→ **Information supplied**

▬▬▬▬▬▬

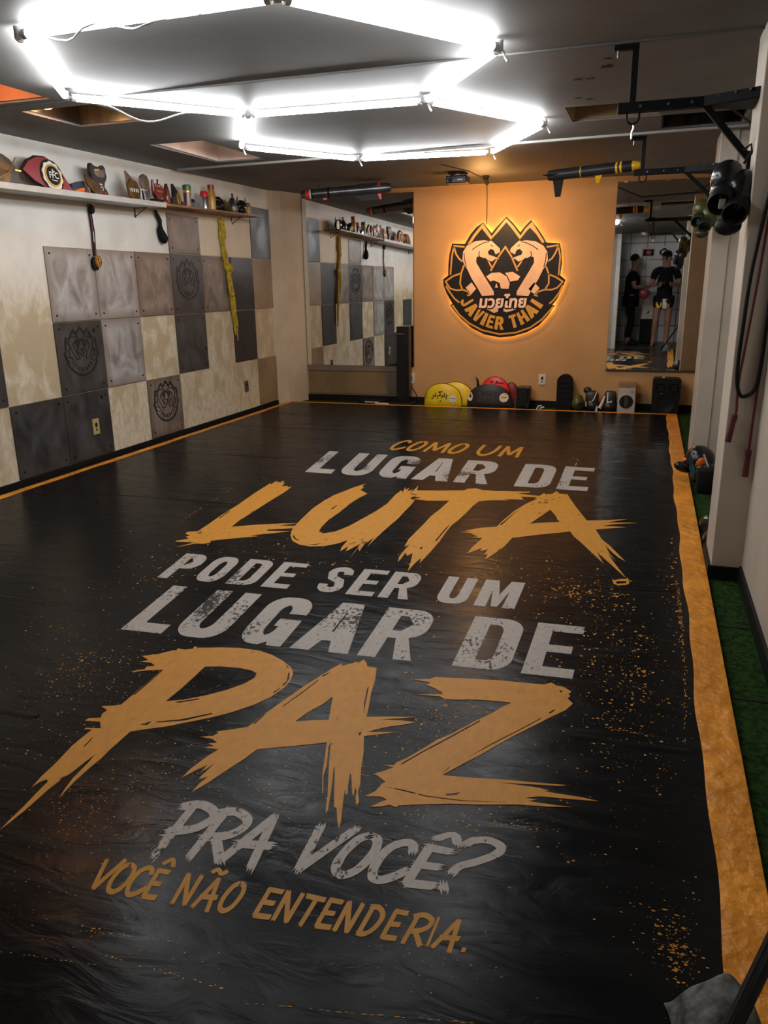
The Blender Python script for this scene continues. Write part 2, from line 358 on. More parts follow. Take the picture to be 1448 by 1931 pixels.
def part(o, label): o['label'] = label; return o
def struct(mb, name, m, label=None, smooth=False):
    o = mb.build(name, m, smooth=smooth); o['kind'] = 'structure'
    if label: o['label'] = label
    return o
def copy_tree(o, loc, label):
    c = o.copy(); COL.objects.link(c); c.location = Vector(loc); c['label'] = label
    for ch in o.children:
        d = ch.copy(); COL.objects.link(d); d.parent = c
        for g in ch.children:
            e = g.copy(); COL.objects.link(e); e.parent = d
    return c
# planes: left wall (a = y, b = z, out = +x), back wall (a = x, b = z, out = -y), floor (a = x, b = y, out = +z)
def on_left(x0): return lambda a, b, h: Vector((x0+h, a, b))
def on_back(y0): return lambda a, b, h: Vector((a, y0-h, b))
def on_floor(z0): return lambda a, b, h: Vector((a, b, z0+h))
def text_mb(mb, body, size, fn, cx, cy, depth, offset=0.0, sx=1.0, shear=0.0):
    c = bpy.data.curves.new('t', 'FONT'); c.body = body; c.size = size; c.align_x = 'CENTER'; c.align_y = 'CENTER'; c.offset = offset; c.resolution_u = 3; c.shear = shear
    o = bpy.data.objects.new('t', c); COL.objects.link(o)
    bpy.context.view_layer.update()
    me = bpy.data.meshes.new_from_object(o.evaluated_get(bpy.context.evaluated_depsgraph_get()))
    vs = [mb.bm.verts.new(fn(cx+v.co.x*sx, cy+v.co.y, depth)) for v in me.vertices]
    for p in me.polygons:
        try: mb.bm.faces.new([vs[i] for i in p.vertices])
        except ValueError: pass
    bpy.data.objects.remove(o); bpy.data.curves.remove(c); bpy.data.meshes.remove(me)
def arc(cx, cy, rx, ry, a0, a1, n=6): return [(cx+rx*math.cos(a0+(a1-a0)*i/n), cy+ry*math.sin(a0+(a1-a0)*i/n)) for i in range(n+1)]
def ell(cx, cy, rx, ry, n=28): return [(cx+rx*math.cos(2*PI*i/n), cy+ry*math.sin(2*PI*i/n)) for i in range(n)]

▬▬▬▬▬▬

Images should not appear in the copy; retype the listing above exactly.

→ **Result of the exercise**
The Blender Python script for this scene continues. Write part 2, from line 358 on. More parts follow. Take the picture to be 1448 by 1931 pixels.
def part(o, label): o['label'] = label; return o
def struct(mb, name, m, label=None, smooth=False):
    o = mb.build(name, m, smooth=smooth); o['kind'] = 'structure'
    if label: o['label'] = label
    return o
def copy_tree(o, loc, label):
    c = o.copy(); COL.objects.link(c); c.location = Vector(loc); c['label'] = label
    for ch in o.children:
        d = ch.copy(); COL.objects.link(d); d.parent = c
        for g in ch.children:
            e = g.copy(); COL.objects.link(e); e.parent = d
    return c
# planes: left wall (a = y, b = z, out = +x), back wall (a = x, b = z, out = -y), floor (a = x, b = y, out = +z)
def on_left(x0): return lambda a, b, h: Vector((x0+h, a, b))
def on_back(y0): return lambda a, b, h: Vector((a, y0-h, b))
def on_floor(z0): return lambda a, b, h: Vector((a, b, z0+h))
def text_mb(mb, body, size, fn, cx, cy, depth, offset=0.0, sx=1.0, shear=0.0):
    c = bpy.data.curves.new('t', 'FONT'); c.body = body; c.size = size; c.align_x = 'CENTER'; c.align_y = 'CENTER'; c.offset = offset; c.resolution_u = 3; c.shear = shear
    o = bpy.data.objects.new('t', c); COL.objects.link(o)
    bpy.context.view_layer.update()
    me = bpy.data.meshes.new_from_object(o.evaluated_get(bpy.context.evaluated_depsgraph_get()))
    vs = [mb.bm.verts.new(fn(cx+v.co.x*sx, cy+v.co.y, depth)) for v in me.vertices]
    for p in me.polygons:
        try: mb.bm.faces.new([vs[i] for i in p.vertices])
        except ValueError: pass
    bpy.data.objects.remove(o); bpy.data.curves.remove(c); bpy.data.meshes.remove(me)
def arc(cx, cy, rx, ry, a0, a1, n=6): return [(cx+rx*math.cos(a0+(a1-a0)*i/n), cy+ry*math.sin(a0+(a1-a0)*i/n)) for i in range(n+1)]
def ell(cx, cy, rx, ry, n=28): return [(cx+rx*math.cos(2*PI*i/n), cy+ry*math.sin(2*PI*i/n)) for i in range(n)]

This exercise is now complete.